Taft High’s Mike Thomas catching on fast

There’s no need to take a vote on identifying the most improved football player in Southern California.

It’s receiver Mike Thomas of Woodland Hills Taft by a landslide.

Last season, he didn’t have a single reception. This season, he has caught 76 passes for 1,392 yards and 15 touchdowns. He ranks No. 1 in the state in receiving yardage.

“Every day, I try to get better,” Thomas said.


What explains the turnaround?

“The reason was quite simple — he had been a late bloomer,” Coach Matt Kerstetter said. “Last year, when he came into the program, he had to learn the system. He hadn’t grown into his body yet. He needed to get a little stronger, faster. All that has come in the last six months. He’s really worked his butt off.”

With big arms, big hands and big expectations, Thomas is finally getting to show the skills he always envisioned he’d have..

“I’m getting close to my dreams coming true,” he said.


As a freshman, he stood 5 foot 7 and weighed 115 pounds. As a 17-year-old senior, he’s 6-3, 185 pounds.

He attended Westlake Village Oaks Christian as a freshman, was home-schooled as a sophomore, then enrolled at Taft last season but rarely played. He never was comfortable picking up the offense, but he also had trouble getting open and wasn’t particularly fast.

Then came a transformation. The slow, awkward, hesitant teenager has been replaced by a quick, confident, determined one whose fingers grasp a football as if they were the tentacles of a giant squid.

His father, Mike Sr., spent hours on his computer researching exercises and techniques that would help his son improve his muscle strength and speed.

Whatever Thomas has done, it’s working. He’s faster and more agile now than in August. He seems to have grown into his body and adjusted to his shoe size going from 91/2 to 13.

His uncle is Keyshawn Johnson, the former Dorsey High, USC and NFL standout who isn’t shy about telling college coaches that his nephew can help them.

“If you’re smart and looking for a wide receiver who will catch the football and move the chains, he’s the guy,” Johnson said. “I see guys like this all the time who fly under the radar. He’s a guy who can play. This is the guy who will help you keep your job. He’s not a finished product. He’s only going to get better.”

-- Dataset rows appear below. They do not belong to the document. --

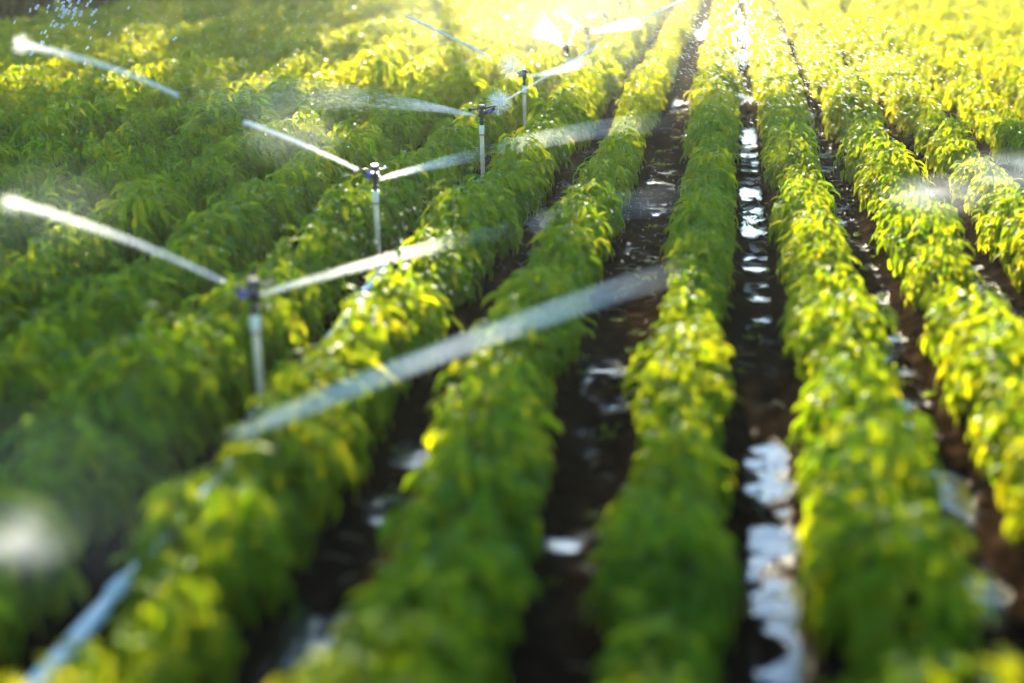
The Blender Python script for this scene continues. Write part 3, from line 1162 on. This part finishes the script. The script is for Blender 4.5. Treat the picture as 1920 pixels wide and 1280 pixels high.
# ------------------------------------------------------------------ trees beyond the field, towards the sun (above the frame)
def tree(x, y, H, pads, label, seed, trunk_r=.28):
    """pads: list of (dx, dy, z, rx, ry, rz, n)"""
    r = np.random.default_rng(seed)
    t = empty("tall_tree", (x, y, 0))
    tag(t, label, "tree", "tall trees beyond the far end of the field")
    mb = MB()
    mb.tube([(0, 0, -.3), (.05, 0, .3), (.1, .05, H * .4), (0, 0, H * .75), (0.05, 0, H * .97)], [trunk_r * 1.35, trunk_r, trunk_r * .75, trunk_r * .45, .05], 12)
    for (dx, dy, z, rx, ry, rz, n) in pads:
        for q in range(4):
            an = r.uniform(0, 6.28)
            mb.tube([(0, 0, z - rz - .6), (dx * .5 + math.cos(an) * rx * .3, dy * .5 + math.sin(an) * ry * .3, z - rz * .5), (dx + math.cos(an) * rx * .75, dy + math.sin(an) * ry * .75, z)], [.05, .03, .015], 7)
    mb.build("trunk", M_BARK, t)
    Vs, Qs, As, off = [], [], [], 0
    for (dx, dy, z, rx, ry, rz, n) in pads:
        # clumps, each a spray of small quads
        nc = max(6, n // 40)
        d = r.normal(0, 1, (nc, 3))
        d /= np.linalg.norm(d, axis=1)[:, None]
        cc = d * (r.random(nc) ** .4)[:, None] * np.array([rx, ry, rz]) + np.array([dx, dy, z])
        k = n // nc
        p = np.repeat(cc, k, 0) + r.normal(0, 1, (nc * k, 3)) * np.array([.30, .30, .20]) * min(1.6, max(.7, rx / 2))
        m = len(p)
        a = r.normal(0, 1, (m, 3))
        a /= np.linalg.norm(a, axis=1)[:, None]
        b = np.cross(a, r.normal(0, 1, (m, 3)))
        b /= np.linalg.norm(b, axis=1)[:, None]
        s = r.uniform(.06, .15, m)[:, None]
        Vq = np.stack([p - a * s * 1.6, p + b * s * .8, p + a * s * 1.6, p - b * s * .8], 1).reshape(-1, 3)
        Vs.append(Vq)
        Qs.append(np.arange(m * 4).reshape(m, 4) + off)
        As.append(np.repeat(r.random(nc), k * 4))
        off += m * 4
    mesh_np("crown", np.concatenate(Vs), [np.concatenate(Qs)], M_TLEAF, parent=t, smooth=False, attr={"tint": np.concatenate(As)})
    return t



for i, (px, py, hh, lab) in enumerate([(15, 66, 2.6, "dark shrub with a pale stem in the upper left corner"), (95, 46, 2.4, "dark leafy shrub second from the upper left corner"),
                                        (175, 30, 2.2, "dark leafy shrub third from the upper left corner"), (-70, 80, 3.0, "dark shrub just outside the upper left corner")]):
    g = G(px, py)
    r = np.random.default_rng(70 + i)
    sroot = empty("shrub", (g[0], g[1], 0), r.uniform(0, 6))
    tag(sroot, lab, "shrub", "dark shrubs at the far left edge of the field")
    mb = MB()
    for q in range(5):
        an = q * 1.26 + r.uniform(-.3, .3)
        mb.tube([(0, 0, -.1), (math.cos(an) * .2, math.sin(an) * .2, .6), (math.cos(an) * .55, math.sin(an) * .55, hh * .75)], [.05, .035, .012], 8)
    mb.build("stem", M_BARK, sroot)
    nn = 2600
    dd = r.normal(0, 1, (nn, 3))
    dd /= np.linalg.norm(dd, axis=1)[:, None]
    lumps = 1 + .25 * np.sin(dd[:, 0] * 5 + i) * np.sin(dd[:, 1] * 4 + 2 * i)
    pos = dd * (r.random(nn) ** .45 * lumps)[:, None] * np.array([.95, .95, hh * .45]) + np.array([0, 0, hh * .52])
    V, T, Q, A = leaves_mesh(pos, r.uniform(0, 6.28, nn), r.uniform(-.6, .6, nn), r.uniform(.2, 1.2, nn), r.uniform(.08, .16, nn), r.uniform(.05, .08, nn), r.normal(0, .5, nn), r.random(nn))
    mesh_np("foliage", V, [T, Q], M_TLEAF, parent=sroot, attr={"tint": A})

TREE_Y = 47.0
tan_el = math.tan(SUN_EL)


def shade_z(Y, d=0.3):
    """height at the tree line of the ray from the field point at distance Y to the sun"""
    return d + (TREE_Y - Y) / math.cos(SUN_AZ) * tan_el


# the lower tier of boughs shades Y 8.8..16.5, a gap lets the sun onto Y 5..8.8, the thin upper tier shades the foreground
z_a, z_b = shade_z(16.3), shade_z(8.9)
z_c, z_d = shade_z(5.3), shade_z(3.0)
tr = np.random.default_rng(321)
xi = 0
for x in np.arange(-33, 14, 3.3):
    X_ground = x + (TREE_Y - 9) * math.tan(-SUN_AZ)      # the field column this tree shades
    pads = []
    for dx in (-1.1, 0, 1.1):
        Xc = X_ground + dx
        zlo = z_a
        zhi = shade_z(min(12.0, max(6.2, 8.4 + 1.5 * Xc)))
        f = 0.7 if -6 < Xc < -2.0 else (0.48 if Xc < 2.5 else 0.36)
        pads.append((dx, tr.uniform(-.3, .3), (zlo + zhi) / 2, .85, .9, (zhi - zlo) / 2, int(420 * f * (zhi - zlo))))
    um, uh = (z_c + z_d) / 2, (z_d - z_c) / 2
    if X_ground < 4:
        pads.append((-.85, 0, um, 1.4, 1.0, uh, 330))
        pads.append((.85, 0, um, 1.4, 1.0, uh, 330))
    pads.append((0, 0, z_d + 3.2, .9, .9, 1.2, 500))
    if X_ground < -2.6:
        pads.append((0, 0, (shade_z(6.5) + z_c) / 2, 2.0, 1.0, .55, 1100))
    if x < -14:
        pads.append((0, 0, (z_a + z_b) / 2, 1.9, 1.2, 1.4, 1300))
    if x < -10.2:
        pads.append((0, 0, z_a - 1.6, 2.0, 1.2, 1.5, 1700))
        pads.append((.8, 0, z_a - 4.2, 2.2, 1.2, 1.6, 1700))
        pads.append((-.6, 0, z_a - 6.4, 2.2, 1.2, 1.6, 1600))
    xi += 1
    tree(x + tr.uniform(-.4, .4), TREE_Y + tr.uniform(-.5, .5), z_d + 4.6, pads, f"tall tree beyond the field, {ORD[xi - 1]} from the left in its line", 900 + xi, .13)

# ------------------------------------------------------------------ sunlit air
m, nt, out = new_mat("haze_air")
pv = N(nt, "ShaderNodeVolumePrincipled")
pv.inputs["Color"].default_value = (1.0, 0.97, 0.9, 1)
pv.inputs["Density"].default_value = 0.0007
pv.inputs["Anisotropy"].default_value = 0.82
nt.links.new(pv.outputs[0], out.inputs["Volume"])
hx = 330.0
hv = [(-hx, -hx, -1.5), (hx, -hx, -1.5), (hx, hx, -1.5), (-hx, hx, -1.5), (-hx, -hx, 24), (hx, -hx, 24), (hx, hx, 24), (-hx, hx, 24)]
hf = np.array([[0, 3, 2, 1], [4, 5, 6, 7], [0, 1, 5, 4], [1, 2, 6, 5], [2, 3, 7, 6], [3, 0, 4, 7]])
haze = mesh_np("haze", hv, [hf], m, smooth=False)
tag(haze, "thin warm sunlit haze filling the air over the field", "haze", kind="stuff")
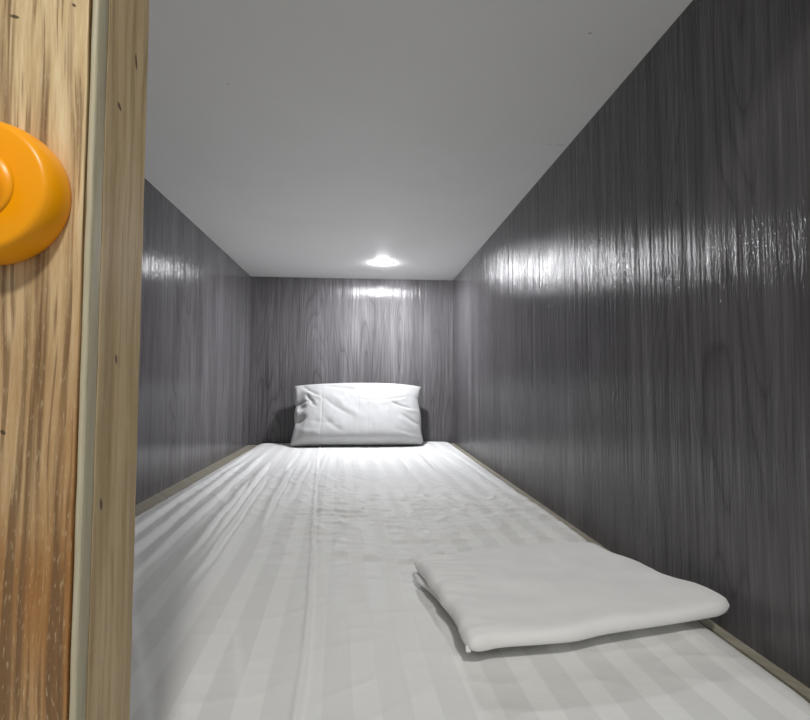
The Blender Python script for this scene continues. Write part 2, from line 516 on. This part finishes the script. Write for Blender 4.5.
# ------------------------------------------------------------------ pillow
def make_pillow():
    nu, nv = 190, 110
    U, V = np.meshgrid(np.linspace(-1, 1, nu), np.linspace(0, 1, nv), indexing='ij')
    px = lambda p: (p - 357.0) / 65.0
    pv = lambda q: (447.0 - q) / 62.0
    mpx = 0.00415
    # outlines measured along the height
    lv = [0, 0.08, 0.2, 0.32, 0.36, 0.5, 0.6, 0.64, 0.68, 0.8, 1.0]
    lx = [-66, -65.5, -64.5, -63.5, -63.8, -65, -65, -63.6, -65.5, -67, -68]
    rv = [0, 0.06, 0.2, 0.45, 0.73, 0.93, 1.0]
    rx = [64, 66, 64.5, 65.5, 63.5, 66.5, 68]
    L = np.interp(V, lv, lx); Rr = np.interp(V, rv, rx)
    X = (L + (Rr - L) * (U + 1) / 2) * mpx - 0.0305
    top = 0.985 + 0.035 * (1 - (U - 0.15) ** 2) - 0.03 * np.clip(U, 0, 1) ** 3
    bot = 0.05 * np.clip(U - 0.55, 0, 1) ** 1.5 + 0.012 * np.clip(-U - 0.6, 0, 1)
    S = bot + (top - bot) * V
    prof = np.clip(1 - np.abs(U) ** 5, 0, 1) ** 0.55 * np.clip(1 - np.abs(2 * V - 1) ** np.where(V < 0.5, 7.0, 3.6), 0, 1) ** 0.5
    fl = sstep(-0.80, -0.95, U)                          # open end of the case
    Tf = 0.058 * prof * (1.22 - 0.44 * V)
    Tb = 0.075 * prof
    puff = 0.0
    for (a, b, h) in ((0.66, 1.0, 0.016), (0.36, 0.62, 0.018), (0.02, 0.32, 0.016)):
        c, w = (a + b) / 2, (b - a) / 2
        puff = puff + h * np.clip(1 - ((V - c) / w) ** 2, 0, 1) ** 0.6
    endw = np.clip(1 - np.clip((-U - 0.93) / 0.07, 0, 1) ** 2, 0, 1)
    Tf = Tf * (1 - 0.55 * fl) + fl * puff * endw
    W = np.zeros_like(U)
    def ridge(x0, y0, x1, y1, amp, w=1.6, fade=0.25):
        """line fold in measured units along the face"""
        ax, ay, bx, by = px(x0), pv(y0), px(x1), pv(y1)
        pu, pvv = U * 65, V * 62
        A = np.array([ax * 65, ay * 62]); B = np.array([bx * 65, by * 62])
        d = B - A; Ln = np.hypot(*d); d = d / Ln
        s = ((pu - A[0]) * d[0] + (pvv - A[1]) * d[1]) / Ln
        q = (-(pu - A[0]) * d[1] + (pvv - A[1]) * d[0]) / w
        q = q + 0.5 * np.sin(s * 3.1)
        win = sstep(-fade, fade, s) * (1 - sstep(1 - fade, 1 + fade, s))
        return amp * win * np.exp(-q * q)
    for a in ((301, 388, 318, 403, -0.007, 1.8), (306, 401, 314, 413, -0.008, 1.6), (303, 396, 320, 404, 0.005, 2.2),
              (327, 392, 360, 396, -0.004, 1.8), (330, 389, 365, 392, 0.003, 2.5), (322, 405, 348, 423, -0.0035, 2.0),
              (323, 426, 343, 439, -0.004, 2.2), (332, 403, 360, 425, 0.003, 3.0), (345, 395, 372, 402, -0.003, 2.0),
              (384, 408, 408, 403, -0.0028, 1.3), (383, 411, 406, 405, 0.0022, 2.0), (391, 410, 410, 415, -0.006, 1.5),
              (402, 423, 421, 431, -0.007, 1.7), (400, 427, 420, 436, 0.004, 2.4), (404, 417, 421, 416, 0.004, 2.2),
              (395, 437, 420, 440, -0.003, 2.0), (359, 408, 381, 408, -0.0016, 0.8), (321, 398, 321, 446, -0.0022, 0.8),
              (358, 386, 358, 440, -0.0012, 0.8), (367, 412, 367, 440, -0.0012, 0.8), (390, 414, 390, 430, -0.002, 1.0),
              (297, 434, 320, 440, 0.003, 2.5), (310, 428, 335, 431, -0.002, 2.0)):
        W += ridge(*a)
    # hollows in the open end
    for (hx, hy, rxx, ryy, dep) in ((300, 413, 4.5, 3.0, 0.012), (300, 423.5, 4.5, 3.2, 0.013), (299, 402, 3.5, 5, 0.003)):
        W -= dep * np.exp(-(((U * 65 - (hx - 357)) / rxx) ** 2 + ((V * 62 - (447 - hy)) / ryy) ** 2) ** 1.5)
    W += 0.004 * perlin(U * 4, V * 3, 51) + 0.002 * perlin(U * 10, V * 7, 52)
    edge = np.clip(1 - np.maximum(np.abs(U), np.abs(2 * V - 1)) ** 14, 0, 1)
    Tf = Tf + W * edge
    hem = 0.0025
    front = Tf + hem * edge
    back = -(Tb + hem * edge)
    A = Vector((0, 1.998, H - 0.2615)); B = Vector((0, 2.150, H - 0.010))
    Ld = (B - A)
    nrm = Vector((0, -Ld.z, Ld.y)).normalized()
    def pts(Tn):
        Yp = A.y + Ld.y * S + nrm.y * Tn
        Zp = A.z + Ld.z * S + nrm.z * Tn
        Zp = np.maximum(Zp, H - 0.2585 + 0.004 * edge * (Tn < 0))
        return np.stack([X, Yp, Zp], -1)
    PF, PB = pts(front), pts(back)
    PB[..., 1] = np.minimum(PB[..., 1], YB - 0.004)
    n = nu * nv
    idx = np.arange(n).reshape(nu, nv)
    q = np.stack([idx[:-1, :-1], idx[1:, :-1], idx[1:, 1:], idx[:-1, 1:]], -1).reshape(-1, 4)
    qb = q[:, ::-1] + n
    fs = q.tolist() + qb.tolist()
    me = bpy.data.meshes.new('pillow')
    me.from_pydata(np.concatenate([PF.reshape(-1, 3), PB.reshape(-1, 3)]).tolist(), [], fs)
    bm = bmesh.new(); bm.from_mesh(me)
    bmesh.ops.remove_doubles(bm, verts=bm.verts, dist=0.0004)
    bmesh.ops.recalc_face_normals(bm, faces=bm.faces)
    bm.to_mesh(me); bm.free()
    return me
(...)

Oregon State has offered Thomas a scholarship, and other schools could join the Beavers depending on how Thomas performs in the City Section Division I playoffs that begin Friday night. Taft is hosting Los Angeles West Adams in a first-round game.


Helping Thomas this season has been the exceptional play at quarterback of Michael Bercovici, who has mastered Kerstetter’s no-huddle, shotgun offense and passed for 2,959 yards and 30 touchdowns.

But make no mistake about it, Thomas is a receiver who has gone from bottom of the list to near the top.

“I think he will only continue to get better as he gets thicker, fills out and continues to work on his speed,” Kerstetter said.

One win by Taft in the playoffs will probably set up a quarterfinal matchup with No. 4-seeded Los Angeles Dorsey, a team that beat Taft on Sept. 9, 37-24. That was Thomas’ first varsity start. Thomas and the Toreadors want a second chance against the Dons, and wait until they see the progress he has made.